**Request**
Reproduce the material that follows, please, but only from its first line to the line containing "sc.camera = cam", inclusive.

-- begin Records for the exercise --

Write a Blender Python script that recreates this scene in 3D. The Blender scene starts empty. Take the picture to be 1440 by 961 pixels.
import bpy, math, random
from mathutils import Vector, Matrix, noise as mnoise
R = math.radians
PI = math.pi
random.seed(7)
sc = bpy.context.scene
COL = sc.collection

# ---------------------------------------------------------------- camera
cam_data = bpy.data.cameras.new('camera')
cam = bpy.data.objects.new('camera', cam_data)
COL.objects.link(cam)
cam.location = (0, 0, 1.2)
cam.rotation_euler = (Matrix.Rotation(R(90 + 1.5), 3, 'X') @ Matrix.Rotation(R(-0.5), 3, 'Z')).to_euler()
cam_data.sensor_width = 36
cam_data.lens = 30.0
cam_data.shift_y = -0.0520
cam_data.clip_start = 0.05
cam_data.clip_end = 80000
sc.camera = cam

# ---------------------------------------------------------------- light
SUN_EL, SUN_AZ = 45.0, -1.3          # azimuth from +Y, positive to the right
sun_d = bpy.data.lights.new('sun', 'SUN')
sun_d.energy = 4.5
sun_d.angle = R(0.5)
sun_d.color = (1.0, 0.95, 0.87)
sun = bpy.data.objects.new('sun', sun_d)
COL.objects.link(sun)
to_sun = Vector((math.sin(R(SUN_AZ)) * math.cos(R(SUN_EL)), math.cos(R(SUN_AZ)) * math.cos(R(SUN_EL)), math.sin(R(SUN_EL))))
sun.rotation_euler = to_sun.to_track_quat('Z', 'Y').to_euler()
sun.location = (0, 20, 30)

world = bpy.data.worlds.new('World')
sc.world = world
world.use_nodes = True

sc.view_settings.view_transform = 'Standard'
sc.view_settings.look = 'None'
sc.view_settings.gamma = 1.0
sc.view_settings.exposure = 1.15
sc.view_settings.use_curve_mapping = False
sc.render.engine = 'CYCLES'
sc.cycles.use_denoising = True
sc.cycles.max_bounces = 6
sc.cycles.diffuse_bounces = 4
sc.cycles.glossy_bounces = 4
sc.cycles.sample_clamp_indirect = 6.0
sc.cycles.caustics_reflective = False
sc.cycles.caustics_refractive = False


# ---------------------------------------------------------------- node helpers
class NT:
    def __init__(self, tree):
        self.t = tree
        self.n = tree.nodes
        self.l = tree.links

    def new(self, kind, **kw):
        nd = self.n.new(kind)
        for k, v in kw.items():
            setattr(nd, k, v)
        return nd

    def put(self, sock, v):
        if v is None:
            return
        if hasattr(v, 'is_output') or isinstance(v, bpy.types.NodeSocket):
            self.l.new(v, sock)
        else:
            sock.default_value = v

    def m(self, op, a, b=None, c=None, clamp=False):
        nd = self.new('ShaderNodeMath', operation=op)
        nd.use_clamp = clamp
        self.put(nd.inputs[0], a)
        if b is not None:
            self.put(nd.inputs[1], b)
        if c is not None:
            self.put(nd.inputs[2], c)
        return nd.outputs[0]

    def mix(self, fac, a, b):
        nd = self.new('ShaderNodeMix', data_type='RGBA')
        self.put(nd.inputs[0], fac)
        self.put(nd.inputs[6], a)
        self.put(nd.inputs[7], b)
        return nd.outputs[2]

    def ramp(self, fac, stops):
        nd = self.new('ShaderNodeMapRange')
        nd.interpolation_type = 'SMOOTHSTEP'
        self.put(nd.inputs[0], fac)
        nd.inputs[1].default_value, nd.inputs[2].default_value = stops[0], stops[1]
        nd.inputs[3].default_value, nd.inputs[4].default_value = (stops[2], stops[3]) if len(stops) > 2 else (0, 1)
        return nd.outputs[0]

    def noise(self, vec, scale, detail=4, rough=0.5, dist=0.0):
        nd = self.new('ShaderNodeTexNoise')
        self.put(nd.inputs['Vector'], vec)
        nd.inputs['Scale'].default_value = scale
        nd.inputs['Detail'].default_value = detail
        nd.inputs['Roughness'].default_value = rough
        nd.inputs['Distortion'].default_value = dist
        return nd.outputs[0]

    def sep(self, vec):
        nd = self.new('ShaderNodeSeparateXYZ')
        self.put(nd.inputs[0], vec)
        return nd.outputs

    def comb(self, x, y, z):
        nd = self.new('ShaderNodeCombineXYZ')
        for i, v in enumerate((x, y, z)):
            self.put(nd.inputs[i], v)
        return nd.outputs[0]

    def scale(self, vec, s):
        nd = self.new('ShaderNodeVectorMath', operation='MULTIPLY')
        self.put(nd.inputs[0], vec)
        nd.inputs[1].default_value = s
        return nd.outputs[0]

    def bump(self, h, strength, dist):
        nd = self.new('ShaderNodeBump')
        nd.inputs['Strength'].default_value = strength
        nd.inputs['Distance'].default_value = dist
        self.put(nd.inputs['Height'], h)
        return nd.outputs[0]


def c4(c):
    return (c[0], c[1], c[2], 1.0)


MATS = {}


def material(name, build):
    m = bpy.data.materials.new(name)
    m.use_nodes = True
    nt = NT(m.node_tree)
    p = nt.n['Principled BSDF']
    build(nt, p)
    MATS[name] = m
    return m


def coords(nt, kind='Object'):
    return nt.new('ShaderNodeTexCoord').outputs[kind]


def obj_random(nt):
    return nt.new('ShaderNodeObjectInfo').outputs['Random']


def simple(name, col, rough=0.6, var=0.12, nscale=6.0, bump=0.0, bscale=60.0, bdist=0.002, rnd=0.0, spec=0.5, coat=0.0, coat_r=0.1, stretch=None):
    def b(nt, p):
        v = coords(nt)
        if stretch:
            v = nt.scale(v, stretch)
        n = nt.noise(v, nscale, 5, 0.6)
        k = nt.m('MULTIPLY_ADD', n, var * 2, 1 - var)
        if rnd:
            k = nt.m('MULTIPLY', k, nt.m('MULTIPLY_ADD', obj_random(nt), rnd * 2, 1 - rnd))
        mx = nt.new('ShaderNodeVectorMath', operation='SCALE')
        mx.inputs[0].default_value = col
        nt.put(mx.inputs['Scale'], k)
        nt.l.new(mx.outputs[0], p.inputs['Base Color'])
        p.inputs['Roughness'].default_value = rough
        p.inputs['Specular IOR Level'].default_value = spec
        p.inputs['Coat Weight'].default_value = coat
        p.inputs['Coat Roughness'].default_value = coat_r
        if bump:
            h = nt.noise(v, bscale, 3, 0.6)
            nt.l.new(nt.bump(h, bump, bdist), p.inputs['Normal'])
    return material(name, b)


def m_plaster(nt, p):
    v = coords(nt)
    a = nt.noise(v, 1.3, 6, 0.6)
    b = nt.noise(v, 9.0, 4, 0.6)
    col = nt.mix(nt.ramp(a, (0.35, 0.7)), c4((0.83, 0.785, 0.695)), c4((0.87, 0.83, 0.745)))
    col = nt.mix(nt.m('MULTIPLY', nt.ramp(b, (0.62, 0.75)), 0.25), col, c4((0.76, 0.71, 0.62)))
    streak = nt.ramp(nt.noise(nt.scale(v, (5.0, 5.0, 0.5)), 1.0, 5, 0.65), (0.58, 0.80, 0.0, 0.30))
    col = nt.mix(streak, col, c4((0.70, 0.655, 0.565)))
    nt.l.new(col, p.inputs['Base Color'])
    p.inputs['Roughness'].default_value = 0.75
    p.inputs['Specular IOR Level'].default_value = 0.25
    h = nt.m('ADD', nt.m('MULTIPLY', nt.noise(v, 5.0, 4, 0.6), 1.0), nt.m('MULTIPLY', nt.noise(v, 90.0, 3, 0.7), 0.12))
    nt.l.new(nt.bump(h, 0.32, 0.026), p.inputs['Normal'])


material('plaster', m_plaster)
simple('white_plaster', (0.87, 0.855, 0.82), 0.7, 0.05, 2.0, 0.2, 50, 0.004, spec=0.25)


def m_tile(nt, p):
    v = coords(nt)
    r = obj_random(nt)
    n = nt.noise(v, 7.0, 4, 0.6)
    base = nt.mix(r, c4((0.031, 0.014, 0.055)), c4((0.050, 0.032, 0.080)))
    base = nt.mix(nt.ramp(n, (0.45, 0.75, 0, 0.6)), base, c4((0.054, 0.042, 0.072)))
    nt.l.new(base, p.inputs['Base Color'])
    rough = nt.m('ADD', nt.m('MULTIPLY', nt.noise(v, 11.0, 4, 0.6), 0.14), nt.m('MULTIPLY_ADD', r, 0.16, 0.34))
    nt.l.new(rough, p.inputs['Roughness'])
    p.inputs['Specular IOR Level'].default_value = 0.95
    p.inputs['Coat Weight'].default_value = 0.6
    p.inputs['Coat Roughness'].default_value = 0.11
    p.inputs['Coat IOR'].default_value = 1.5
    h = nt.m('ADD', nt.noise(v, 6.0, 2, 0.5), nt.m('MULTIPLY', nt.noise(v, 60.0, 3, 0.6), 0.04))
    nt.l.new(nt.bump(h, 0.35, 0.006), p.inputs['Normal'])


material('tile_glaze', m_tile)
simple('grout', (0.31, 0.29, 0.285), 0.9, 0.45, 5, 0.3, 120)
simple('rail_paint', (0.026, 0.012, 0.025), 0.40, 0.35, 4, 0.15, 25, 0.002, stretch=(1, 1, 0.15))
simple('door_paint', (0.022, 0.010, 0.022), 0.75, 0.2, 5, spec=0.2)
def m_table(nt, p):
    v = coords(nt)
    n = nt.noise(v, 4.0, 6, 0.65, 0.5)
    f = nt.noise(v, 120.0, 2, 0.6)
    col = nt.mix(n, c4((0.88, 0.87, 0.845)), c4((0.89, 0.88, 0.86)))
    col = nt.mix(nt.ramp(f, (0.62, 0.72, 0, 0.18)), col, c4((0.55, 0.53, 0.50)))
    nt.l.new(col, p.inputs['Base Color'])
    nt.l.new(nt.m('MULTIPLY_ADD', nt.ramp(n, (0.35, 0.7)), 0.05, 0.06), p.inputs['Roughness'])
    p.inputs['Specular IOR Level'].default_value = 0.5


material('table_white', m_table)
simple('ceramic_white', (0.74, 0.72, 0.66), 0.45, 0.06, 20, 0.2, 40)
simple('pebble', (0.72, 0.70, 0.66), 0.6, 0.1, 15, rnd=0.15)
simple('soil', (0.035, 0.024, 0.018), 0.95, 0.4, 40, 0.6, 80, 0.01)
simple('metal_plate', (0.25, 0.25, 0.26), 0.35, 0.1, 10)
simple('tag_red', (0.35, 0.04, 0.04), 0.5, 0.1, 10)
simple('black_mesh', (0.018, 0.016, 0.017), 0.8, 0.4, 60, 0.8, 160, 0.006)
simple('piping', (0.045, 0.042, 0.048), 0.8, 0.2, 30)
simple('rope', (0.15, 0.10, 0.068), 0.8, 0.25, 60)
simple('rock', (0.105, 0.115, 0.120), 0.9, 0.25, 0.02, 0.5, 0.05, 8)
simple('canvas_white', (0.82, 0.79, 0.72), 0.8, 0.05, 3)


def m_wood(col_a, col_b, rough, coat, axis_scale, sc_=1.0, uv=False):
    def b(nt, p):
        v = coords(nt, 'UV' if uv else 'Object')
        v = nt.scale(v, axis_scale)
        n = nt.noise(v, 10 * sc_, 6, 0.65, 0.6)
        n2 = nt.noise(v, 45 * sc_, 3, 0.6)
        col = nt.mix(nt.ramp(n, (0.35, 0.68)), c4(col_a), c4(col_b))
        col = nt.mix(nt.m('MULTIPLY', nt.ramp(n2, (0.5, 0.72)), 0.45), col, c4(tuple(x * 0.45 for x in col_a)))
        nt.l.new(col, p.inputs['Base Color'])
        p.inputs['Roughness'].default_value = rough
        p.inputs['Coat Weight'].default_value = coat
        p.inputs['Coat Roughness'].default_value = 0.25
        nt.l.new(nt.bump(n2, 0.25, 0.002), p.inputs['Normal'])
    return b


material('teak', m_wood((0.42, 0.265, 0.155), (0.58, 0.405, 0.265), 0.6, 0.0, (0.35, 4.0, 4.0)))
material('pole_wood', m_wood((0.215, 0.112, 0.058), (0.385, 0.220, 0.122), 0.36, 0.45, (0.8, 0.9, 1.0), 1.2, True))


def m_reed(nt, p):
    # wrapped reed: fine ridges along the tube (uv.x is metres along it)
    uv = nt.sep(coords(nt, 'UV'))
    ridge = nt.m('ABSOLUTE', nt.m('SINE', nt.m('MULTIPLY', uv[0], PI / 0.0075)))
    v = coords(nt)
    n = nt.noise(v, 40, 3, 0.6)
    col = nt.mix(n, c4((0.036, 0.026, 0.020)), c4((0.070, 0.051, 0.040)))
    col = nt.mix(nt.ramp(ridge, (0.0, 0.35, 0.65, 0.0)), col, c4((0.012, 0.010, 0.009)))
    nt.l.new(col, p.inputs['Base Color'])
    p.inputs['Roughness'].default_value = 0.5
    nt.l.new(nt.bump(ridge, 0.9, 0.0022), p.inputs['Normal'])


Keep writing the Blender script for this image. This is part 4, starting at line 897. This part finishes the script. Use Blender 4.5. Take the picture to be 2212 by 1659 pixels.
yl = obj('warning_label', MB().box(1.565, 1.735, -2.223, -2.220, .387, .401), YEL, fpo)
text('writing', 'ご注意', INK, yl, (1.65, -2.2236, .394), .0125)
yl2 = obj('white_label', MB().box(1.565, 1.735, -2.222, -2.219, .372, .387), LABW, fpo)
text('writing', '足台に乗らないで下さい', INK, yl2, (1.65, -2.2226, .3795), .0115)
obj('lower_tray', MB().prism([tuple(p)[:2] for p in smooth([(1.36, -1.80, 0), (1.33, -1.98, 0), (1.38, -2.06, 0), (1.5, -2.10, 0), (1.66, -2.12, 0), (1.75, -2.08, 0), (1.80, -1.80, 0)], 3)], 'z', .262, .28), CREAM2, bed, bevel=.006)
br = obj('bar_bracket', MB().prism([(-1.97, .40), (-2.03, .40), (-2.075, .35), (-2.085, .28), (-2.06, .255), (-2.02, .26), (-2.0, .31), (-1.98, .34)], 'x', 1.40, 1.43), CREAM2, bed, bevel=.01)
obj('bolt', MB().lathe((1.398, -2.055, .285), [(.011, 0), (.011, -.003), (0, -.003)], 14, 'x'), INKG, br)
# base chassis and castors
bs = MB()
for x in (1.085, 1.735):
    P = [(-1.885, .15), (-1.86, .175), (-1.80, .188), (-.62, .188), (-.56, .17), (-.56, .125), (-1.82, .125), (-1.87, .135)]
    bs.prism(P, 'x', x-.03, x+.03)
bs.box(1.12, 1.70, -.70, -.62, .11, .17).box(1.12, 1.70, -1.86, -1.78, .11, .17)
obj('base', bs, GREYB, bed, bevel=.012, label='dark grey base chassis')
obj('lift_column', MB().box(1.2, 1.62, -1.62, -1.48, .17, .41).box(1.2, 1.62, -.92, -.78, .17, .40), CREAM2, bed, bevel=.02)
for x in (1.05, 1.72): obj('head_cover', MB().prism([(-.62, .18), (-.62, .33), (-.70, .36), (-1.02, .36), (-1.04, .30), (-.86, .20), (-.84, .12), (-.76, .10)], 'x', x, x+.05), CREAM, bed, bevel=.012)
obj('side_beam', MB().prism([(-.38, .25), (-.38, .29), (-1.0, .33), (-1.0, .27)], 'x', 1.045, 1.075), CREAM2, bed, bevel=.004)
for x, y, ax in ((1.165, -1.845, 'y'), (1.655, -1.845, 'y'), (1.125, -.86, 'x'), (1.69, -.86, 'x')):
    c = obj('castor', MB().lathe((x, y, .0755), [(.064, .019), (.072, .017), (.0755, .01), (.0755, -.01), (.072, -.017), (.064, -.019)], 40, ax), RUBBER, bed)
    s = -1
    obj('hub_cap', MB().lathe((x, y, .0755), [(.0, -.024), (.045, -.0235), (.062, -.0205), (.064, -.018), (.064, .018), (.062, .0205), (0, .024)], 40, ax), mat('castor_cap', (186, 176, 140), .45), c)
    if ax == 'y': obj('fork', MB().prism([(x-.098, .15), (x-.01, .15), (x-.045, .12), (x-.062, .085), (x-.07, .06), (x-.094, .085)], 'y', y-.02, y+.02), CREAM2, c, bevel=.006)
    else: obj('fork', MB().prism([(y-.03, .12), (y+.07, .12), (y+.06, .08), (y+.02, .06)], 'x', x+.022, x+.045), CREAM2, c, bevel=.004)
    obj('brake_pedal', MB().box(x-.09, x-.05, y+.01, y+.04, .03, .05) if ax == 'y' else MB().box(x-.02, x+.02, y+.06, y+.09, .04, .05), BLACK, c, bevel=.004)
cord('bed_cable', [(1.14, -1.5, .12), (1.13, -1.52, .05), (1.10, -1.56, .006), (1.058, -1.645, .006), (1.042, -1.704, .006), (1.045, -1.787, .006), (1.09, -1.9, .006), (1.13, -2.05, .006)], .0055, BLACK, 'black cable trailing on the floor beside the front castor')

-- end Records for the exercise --

**Correct result**
Write a Blender Python script that recreates this scene in 3D. The Blender scene starts empty. Take the picture to be 1440 by 961 pixels.
import bpy, math, random
from mathutils import Vector, Matrix, noise as mnoise
R = math.radians
PI = math.pi
random.seed(7)
sc = bpy.context.scene
COL = sc.collection

# ---------------------------------------------------------------- camera
cam_data = bpy.data.cameras.new('camera')
cam = bpy.data.objects.new('camera', cam_data)
COL.objects.link(cam)
cam.location = (0, 0, 1.2)
cam.rotation_euler = (Matrix.Rotation(R(90 + 1.5), 3, 'X') @ Matrix.Rotation(R(-0.5), 3, 'Z')).to_euler()
cam_data.sensor_width = 36
cam_data.lens = 30.0
cam_data.shift_y = -0.0520
cam_data.clip_start = 0.05
cam_data.clip_end = 80000
sc.camera = cam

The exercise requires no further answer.